Pemuda-pemudi pemberani dalam pertempuran Surabaya

Jum'at, 08 November 2013 - 09:52 WIB
Pemuda-pemudi pemberani...
Pemuda-pemudi pemberani dalam pertempuran Surabaya
A A A
PERISTIWA 10 November 1945 harus dimaknai sebagai bentuk penghormatan kepada seluruh rakyat Indonesia dalam mempertahankan kemerdekaan yang diproklamasikan pada 17 Agustus 1945. Kepada merekalah, gelar pahlawan layak disematkan.
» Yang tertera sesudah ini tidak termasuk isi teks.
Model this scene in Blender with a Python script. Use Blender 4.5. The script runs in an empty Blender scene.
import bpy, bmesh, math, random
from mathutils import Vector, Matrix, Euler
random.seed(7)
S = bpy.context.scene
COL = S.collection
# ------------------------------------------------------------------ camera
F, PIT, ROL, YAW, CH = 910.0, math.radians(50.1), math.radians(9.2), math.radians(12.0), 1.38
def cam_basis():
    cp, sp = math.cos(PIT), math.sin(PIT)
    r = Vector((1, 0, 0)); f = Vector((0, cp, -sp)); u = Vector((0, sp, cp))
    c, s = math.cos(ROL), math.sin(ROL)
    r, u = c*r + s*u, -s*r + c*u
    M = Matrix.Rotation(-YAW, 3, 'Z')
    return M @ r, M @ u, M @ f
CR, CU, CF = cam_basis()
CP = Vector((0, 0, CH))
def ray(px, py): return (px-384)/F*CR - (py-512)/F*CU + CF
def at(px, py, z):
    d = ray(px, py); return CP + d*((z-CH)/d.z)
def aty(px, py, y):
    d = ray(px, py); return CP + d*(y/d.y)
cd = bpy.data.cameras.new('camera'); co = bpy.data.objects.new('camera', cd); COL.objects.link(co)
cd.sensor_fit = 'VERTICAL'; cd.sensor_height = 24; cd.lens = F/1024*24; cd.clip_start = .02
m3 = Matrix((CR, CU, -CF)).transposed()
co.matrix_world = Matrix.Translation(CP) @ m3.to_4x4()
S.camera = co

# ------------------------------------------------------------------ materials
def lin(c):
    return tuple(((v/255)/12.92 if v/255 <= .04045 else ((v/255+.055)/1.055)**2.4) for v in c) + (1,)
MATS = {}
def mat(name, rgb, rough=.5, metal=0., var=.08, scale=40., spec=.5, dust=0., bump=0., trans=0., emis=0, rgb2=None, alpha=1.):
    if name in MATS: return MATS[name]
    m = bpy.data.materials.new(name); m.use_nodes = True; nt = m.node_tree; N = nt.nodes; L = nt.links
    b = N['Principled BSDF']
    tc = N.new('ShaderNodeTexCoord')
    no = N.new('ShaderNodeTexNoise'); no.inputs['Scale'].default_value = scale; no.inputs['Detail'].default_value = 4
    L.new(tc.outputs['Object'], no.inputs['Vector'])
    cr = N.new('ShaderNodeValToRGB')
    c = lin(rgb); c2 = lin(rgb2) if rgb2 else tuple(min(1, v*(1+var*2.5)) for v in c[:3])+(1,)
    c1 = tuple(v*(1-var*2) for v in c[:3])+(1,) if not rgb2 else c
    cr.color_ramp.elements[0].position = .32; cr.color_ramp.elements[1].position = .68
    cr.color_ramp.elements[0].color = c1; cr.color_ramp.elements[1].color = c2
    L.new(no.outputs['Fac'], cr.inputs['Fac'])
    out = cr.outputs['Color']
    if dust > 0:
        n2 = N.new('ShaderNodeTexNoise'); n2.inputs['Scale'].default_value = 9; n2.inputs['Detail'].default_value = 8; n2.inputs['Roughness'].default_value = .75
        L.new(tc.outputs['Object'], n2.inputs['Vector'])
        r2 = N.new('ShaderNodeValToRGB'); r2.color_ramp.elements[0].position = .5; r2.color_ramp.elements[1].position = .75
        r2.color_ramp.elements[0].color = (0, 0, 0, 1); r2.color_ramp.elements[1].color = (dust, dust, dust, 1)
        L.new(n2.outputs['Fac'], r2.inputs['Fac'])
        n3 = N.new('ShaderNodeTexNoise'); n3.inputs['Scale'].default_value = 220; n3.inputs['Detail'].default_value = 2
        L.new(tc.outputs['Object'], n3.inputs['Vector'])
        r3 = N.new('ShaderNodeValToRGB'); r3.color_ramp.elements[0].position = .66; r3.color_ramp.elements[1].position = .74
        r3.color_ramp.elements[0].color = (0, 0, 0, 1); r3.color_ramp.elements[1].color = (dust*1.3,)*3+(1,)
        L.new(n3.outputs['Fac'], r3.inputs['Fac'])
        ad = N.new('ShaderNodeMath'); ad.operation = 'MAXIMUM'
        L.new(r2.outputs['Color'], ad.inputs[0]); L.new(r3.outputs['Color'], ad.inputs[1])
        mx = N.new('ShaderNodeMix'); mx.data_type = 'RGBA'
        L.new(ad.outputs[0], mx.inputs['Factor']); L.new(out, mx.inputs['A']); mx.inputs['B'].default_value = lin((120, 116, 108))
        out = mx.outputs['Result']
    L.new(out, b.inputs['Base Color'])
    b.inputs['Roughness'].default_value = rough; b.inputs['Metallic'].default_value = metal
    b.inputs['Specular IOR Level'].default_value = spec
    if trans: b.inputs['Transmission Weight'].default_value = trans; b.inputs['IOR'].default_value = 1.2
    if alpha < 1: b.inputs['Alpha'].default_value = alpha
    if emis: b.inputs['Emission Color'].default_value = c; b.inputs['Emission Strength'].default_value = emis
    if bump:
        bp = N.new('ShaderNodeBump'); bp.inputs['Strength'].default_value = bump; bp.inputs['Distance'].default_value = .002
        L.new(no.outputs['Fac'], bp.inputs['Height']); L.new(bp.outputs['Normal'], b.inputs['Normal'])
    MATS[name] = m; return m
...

Tidak banyak yang mengingat siapa-siapa saja yang terlibat dalam pertempuran heroik itu. Namun, dalam catatannya 10 November, Sutomo salah satu tokoh pemuda saat itu sempat menuliskan beberapa nama pemuda, dan peran mereka yang sangat penting dalam peristiwa yang kemudian hari dikenang sebagai Hari Pahlawan itu.

Pemuda pertama yang sangat terkenal dalam peristiwa itu adalah Sutomo. Dia merupakan Pucuk Pimpinan Barisan Pemberontak Rakyat Indonesia (BPRI). Perannya yang terbesar adalah memimpin rakyat dalam menegakkan kedaulatan bangsa, dengan merebut semua kekuasaan dari tangan Jepang, dan mengusir Belanda dari Jawa Timur.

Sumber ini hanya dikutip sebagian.